— TASK DIRECTIONS —
Please print all of the material below, word for word.

— DATA EXTRACT —

— BEGIN —

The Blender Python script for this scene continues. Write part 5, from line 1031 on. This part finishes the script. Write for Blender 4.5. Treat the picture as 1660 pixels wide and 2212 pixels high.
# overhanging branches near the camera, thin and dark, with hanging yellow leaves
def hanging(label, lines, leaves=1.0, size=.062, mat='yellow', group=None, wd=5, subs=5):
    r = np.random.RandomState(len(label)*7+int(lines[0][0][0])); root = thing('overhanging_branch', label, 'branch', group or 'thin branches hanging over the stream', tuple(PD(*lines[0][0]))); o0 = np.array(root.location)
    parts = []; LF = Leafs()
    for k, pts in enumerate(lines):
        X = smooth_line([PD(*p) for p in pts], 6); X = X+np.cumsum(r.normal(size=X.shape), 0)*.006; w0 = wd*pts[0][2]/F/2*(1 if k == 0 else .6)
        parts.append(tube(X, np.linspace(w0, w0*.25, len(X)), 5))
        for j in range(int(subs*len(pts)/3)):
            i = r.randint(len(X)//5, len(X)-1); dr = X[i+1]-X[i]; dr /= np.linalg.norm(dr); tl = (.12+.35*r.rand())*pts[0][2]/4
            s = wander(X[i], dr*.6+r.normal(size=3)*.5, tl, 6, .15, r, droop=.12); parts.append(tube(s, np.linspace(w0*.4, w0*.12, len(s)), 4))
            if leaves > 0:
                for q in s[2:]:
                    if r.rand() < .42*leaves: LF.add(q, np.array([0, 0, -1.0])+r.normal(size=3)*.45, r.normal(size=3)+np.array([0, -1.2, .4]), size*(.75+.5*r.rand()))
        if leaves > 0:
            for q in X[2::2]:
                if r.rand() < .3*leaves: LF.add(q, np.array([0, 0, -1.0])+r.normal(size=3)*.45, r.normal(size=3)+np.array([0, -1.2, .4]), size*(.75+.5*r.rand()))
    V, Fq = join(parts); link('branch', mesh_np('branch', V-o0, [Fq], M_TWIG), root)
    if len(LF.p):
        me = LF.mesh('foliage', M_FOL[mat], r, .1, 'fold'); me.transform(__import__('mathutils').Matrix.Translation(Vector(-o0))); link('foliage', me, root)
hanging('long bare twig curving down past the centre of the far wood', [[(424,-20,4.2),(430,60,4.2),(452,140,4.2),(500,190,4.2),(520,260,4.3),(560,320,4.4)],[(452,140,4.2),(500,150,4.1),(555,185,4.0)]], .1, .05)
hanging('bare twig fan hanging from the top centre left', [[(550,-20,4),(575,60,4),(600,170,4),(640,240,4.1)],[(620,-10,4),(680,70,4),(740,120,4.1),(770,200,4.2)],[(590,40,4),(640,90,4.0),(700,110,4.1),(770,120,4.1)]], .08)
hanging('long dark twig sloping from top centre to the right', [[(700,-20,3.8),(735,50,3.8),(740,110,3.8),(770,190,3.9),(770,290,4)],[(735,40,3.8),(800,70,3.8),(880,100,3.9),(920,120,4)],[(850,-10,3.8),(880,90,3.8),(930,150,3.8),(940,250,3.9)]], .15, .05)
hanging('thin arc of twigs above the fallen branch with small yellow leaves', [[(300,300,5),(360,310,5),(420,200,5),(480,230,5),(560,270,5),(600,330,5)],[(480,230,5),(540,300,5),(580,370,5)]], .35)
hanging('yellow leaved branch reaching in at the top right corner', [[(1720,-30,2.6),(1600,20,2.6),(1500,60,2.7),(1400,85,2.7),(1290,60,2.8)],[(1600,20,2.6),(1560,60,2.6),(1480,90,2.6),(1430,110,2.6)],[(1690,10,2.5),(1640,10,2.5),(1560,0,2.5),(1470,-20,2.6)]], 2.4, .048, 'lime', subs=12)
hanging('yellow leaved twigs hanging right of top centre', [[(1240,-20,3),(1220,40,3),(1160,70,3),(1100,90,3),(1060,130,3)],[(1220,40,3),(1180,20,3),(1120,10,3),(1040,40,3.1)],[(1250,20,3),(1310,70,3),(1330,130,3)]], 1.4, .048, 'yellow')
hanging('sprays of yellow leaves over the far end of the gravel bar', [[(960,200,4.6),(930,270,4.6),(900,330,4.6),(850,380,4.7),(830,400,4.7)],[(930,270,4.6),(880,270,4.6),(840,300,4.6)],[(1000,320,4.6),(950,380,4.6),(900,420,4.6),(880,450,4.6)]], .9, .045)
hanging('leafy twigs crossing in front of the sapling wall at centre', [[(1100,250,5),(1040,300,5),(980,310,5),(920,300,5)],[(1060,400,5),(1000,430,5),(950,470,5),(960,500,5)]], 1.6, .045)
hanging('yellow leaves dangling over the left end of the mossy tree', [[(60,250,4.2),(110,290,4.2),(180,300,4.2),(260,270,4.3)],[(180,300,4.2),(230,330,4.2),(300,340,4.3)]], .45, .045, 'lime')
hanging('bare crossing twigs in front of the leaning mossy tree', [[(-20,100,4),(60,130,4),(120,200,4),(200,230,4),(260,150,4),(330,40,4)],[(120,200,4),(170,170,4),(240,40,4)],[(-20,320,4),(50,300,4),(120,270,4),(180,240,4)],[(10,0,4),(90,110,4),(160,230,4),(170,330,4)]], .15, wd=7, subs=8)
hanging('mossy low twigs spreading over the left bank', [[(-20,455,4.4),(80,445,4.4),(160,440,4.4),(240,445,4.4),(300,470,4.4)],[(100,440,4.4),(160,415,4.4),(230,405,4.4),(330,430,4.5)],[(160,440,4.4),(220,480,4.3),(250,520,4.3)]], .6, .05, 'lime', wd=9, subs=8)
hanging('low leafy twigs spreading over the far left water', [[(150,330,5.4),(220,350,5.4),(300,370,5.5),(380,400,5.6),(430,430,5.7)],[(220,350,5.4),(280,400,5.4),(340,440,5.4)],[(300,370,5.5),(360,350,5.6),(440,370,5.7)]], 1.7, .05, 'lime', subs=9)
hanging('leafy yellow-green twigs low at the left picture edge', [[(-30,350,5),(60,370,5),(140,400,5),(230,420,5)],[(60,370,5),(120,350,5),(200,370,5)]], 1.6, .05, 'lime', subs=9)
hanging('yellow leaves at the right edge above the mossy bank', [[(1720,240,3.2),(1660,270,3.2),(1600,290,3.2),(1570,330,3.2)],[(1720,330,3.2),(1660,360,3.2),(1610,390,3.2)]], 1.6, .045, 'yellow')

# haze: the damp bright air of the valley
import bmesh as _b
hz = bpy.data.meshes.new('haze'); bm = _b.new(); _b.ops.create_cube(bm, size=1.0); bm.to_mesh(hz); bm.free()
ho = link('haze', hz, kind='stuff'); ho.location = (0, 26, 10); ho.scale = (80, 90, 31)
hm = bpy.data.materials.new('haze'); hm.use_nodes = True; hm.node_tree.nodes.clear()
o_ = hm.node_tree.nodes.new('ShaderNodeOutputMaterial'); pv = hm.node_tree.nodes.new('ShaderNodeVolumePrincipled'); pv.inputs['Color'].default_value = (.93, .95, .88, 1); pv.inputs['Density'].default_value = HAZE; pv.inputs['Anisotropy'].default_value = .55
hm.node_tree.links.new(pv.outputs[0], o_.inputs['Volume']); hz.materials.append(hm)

— END —

— TASK ANSWER —
The Blender Python script for this scene continues. Write part 5, from line 1031 on. This part finishes the script. Write for Blender 4.5. Treat the picture as 1660 pixels wide and 2212 pixels high.
# overhanging branches near the camera, thin and dark, with hanging yellow leaves
def hanging(label, lines, leaves=1.0, size=.062, mat='yellow', group=None, wd=5, subs=5):
    r = np.random.RandomState(len(label)*7+int(lines[0][0][0])); root = thing('overhanging_branch', label, 'branch', group or 'thin branches hanging over the stream', tuple(PD(*lines[0][0]))); o0 = np.array(root.location)
    parts = []; LF = Leafs()
    for k, pts in enumerate(lines):
        X = smooth_line([PD(*p) for p in pts], 6); X = X+np.cumsum(r.normal(size=X.shape), 0)*.006; w0 = wd*pts[0][2]/F/2*(1 if k == 0 else .6)
        parts.append(tube(X, np.linspace(w0, w0*.25, len(X)), 5))
        for j in range(int(subs*len(pts)/3)):
            i = r.randint(len(X)//5, len(X)-1); dr = X[i+1]-X[i]; dr /= np.linalg.norm(dr); tl = (.12+.35*r.rand())*pts[0][2]/4
            s = wander(X[i], dr*.6+r.normal(size=3)*.5, tl, 6, .15, r, droop=.12); parts.append(tube(s, np.linspace(w0*.4, w0*.12, len(s)), 4))
            if leaves > 0:
                for q in s[2:]:
                    if r.rand() < .42*leaves: LF.add(q, np.array([0, 0, -1.0])+r.normal(size=3)*.45, r.normal(size=3)+np.array([0, -1.2, .4]), size*(.75+.5*r.rand()))
        if leaves > 0:
            for q in X[2::2]:
                if r.rand() < .3*leaves: LF.add(q, np.array([0, 0, -1.0])+r.normal(size=3)*.45, r.normal(size=3)+np.array([0, -1.2, .4]), size*(.75+.5*r.rand()))
    V, Fq = join(parts); link('branch', mesh_np('branch', V-o0, [Fq], M_TWIG), root)
    if len(LF.p):
        me = LF.mesh('foliage', M_FOL[mat], r, .1, 'fold'); me.transform(__import__('mathutils').Matrix.Translation(Vector(-o0))); link('foliage', me, root)
hanging('long bare twig curving down past the centre of the far wood', [[(424,-20,4.2),(430,60,4.2),(452,140,4.2),(500,190,4.2),(520,260,4.3),(560,320,4.4)],[(452,140,4.2),(500,150,4.1),(555,185,4.0)]], .1, .05)
hanging('bare twig fan hanging from the top centre left', [[(550,-20,4),(575,60,4),(600,170,4),(640,240,4.1)],[(620,-10,4),(680,70,4),(740,120,4.1),(770,200,4.2)],[(590,40,4),(640,90,4.0),(700,110,4.1),(770,120,4.1)]], .08)
hanging('long dark twig sloping from top centre to the right', [[(700,-20,3.8),(735,50,3.8),(740,110,3.8),(770,190,3.9),(770,290,4)],[(735,40,3.8),(800,70,3.8),(880,100,3.9),(920,120,4)],[(850,-10,3.8),(880,90,3.8),(930,150,3.8),(940,250,3.9)]], .15, .05)
hanging('thin arc of twigs above the fallen branch with small yellow leaves', [[(300,300,5),(360,310,5),(420,200,5),(480,230,5),(560,270,5),(600,330,5)],[(480,230,5),(540,300,5),(580,370,5)]], .35)
hanging('yellow leaved branch reaching in at the top right corner', [[(1720,-30,2.6),(1600,20,2.6),(1500,60,2.7),(1400,85,2.7),(1290,60,2.8)],[(1600,20,2.6),(1560,60,2.6),(1480,90,2.6),(1430,110,2.6)],[(1690,10,2.5),(1640,10,2.5),(1560,0,2.5),(1470,-20,2.6)]], 2.4, .048, 'lime', subs=12)
hanging('yellow leaved twigs hanging right of top centre', [[(1240,-20,3),(1220,40,3),(1160,70,3),(1100,90,3),(1060,130,3)],[(1220,40,3),(1180,20,3),(1120,10,3),(1040,40,3.1)],[(1250,20,3),(1310,70,3),(1330,130,3)]], 1.4, .048, 'yellow')
hanging('sprays of yellow leaves over the far end of the gravel bar', [[(960,200,4.6),(930,270,4.6),(900,330,4.6),(850,380,4.7),(830,400,4.7)],[(930,270,4.6),(880,270,4.6),(840,300,4.6)],[(1000,320,4.6),(950,380,4.6),(900,420,4.6),(880,450,4.6)]], .9, .045)
hanging('leafy twigs crossing in front of the sapling wall at centre', [[(1100,250,5),(1040,300,5),(980,310,5),(920,300,5)],[(1060,400,5),(1000,430,5),(950,470,5),(960,500,5)]], 1.6, .045)
hanging('yellow leaves dangling over the left end of the mossy tree', [[(60,250,4.2),(110,290,4.2),(180,300,4.2),(260,270,4.3)],[(180,300,4.2),(230,330,4.2),(300,340,4.3)]], .45, .045, 'lime')
hanging('bare crossing twigs in front of the leaning mossy tree', [[(-20,100,4),(60,130,4),(120,200,4),(200,230,4),(260,150,4),(330,40,4)],[(120,200,4),(170,170,4),(240,40,4)],[(-20,320,4),(50,300,4),(120,270,4),(180,240,4)],[(10,0,4),(90,110,4),(160,230,4),(170,330,4)]], .15, wd=7, subs=8)
hanging('mossy low twigs spreading over the left bank', [[(-20,455,4.4),(80,445,4.4),(160,440,4.4),(240,445,4.4),(300,470,4.4)],[(100,440,4.4),(160,415,4.4),(230,405,4.4),(330,430,4.5)],[(160,440,4.4),(220,480,4.3),(250,520,4.3)]], .6, .05, 'lime', wd=9, subs=8)
hanging('low leafy twigs spreading over the far left water', [[(150,330,5.4),(220,350,5.4),(300,370,5.5),(380,400,5.6),(430,430,5.7)],[(220,350,5.4),(280,400,5.4),(340,440,5.4)],[(300,370,5.5),(360,350,5.6),(440,370,5.7)]], 1.7, .05, 'lime', subs=9)
hanging('leafy yellow-green twigs low at the left picture edge', [[(-30,350,5),(60,370,5),(140,400,5),(230,420,5)],[(60,370,5),(120,350,5),(200,370,5)]], 1.6, .05, 'lime', subs=9)
hanging('yellow leaves at the right edge above the mossy bank', [[(1720,240,3.2),(1660,270,3.2),(1600,290,3.2),(1570,330,3.2)],[(1720,330,3.2),(1660,360,3.2),(1610,390,3.2)]], 1.6, .045, 'yellow')

# haze: the damp bright air of the valley
import bmesh as _b
hz = bpy.data.meshes.new('haze'); bm = _b.new(); _b.ops.create_cube(bm, size=1.0); bm.to_mesh(hz); bm.free()
ho = link('haze', hz, kind='stuff'); ho.location = (0, 26, 10); ho.scale = (80, 90, 31)
hm = bpy.data.materials.new('haze'); hm.use_nodes = True; hm.node_tree.nodes.clear()
o_ = hm.node_tree.nodes.new('ShaderNodeOutputMaterial'); pv = hm.node_tree.nodes.new('ShaderNodeVolumePrincipled'); pv.inputs['Color'].default_value = (.93, .95, .88, 1); pv.inputs['Density'].default_value = HAZE; pv.inputs['Anisotropy'].default_value = .55
hm.node_tree.links.new(pv.outputs[0], o_.inputs['Volume']); hz.materials.append(hm)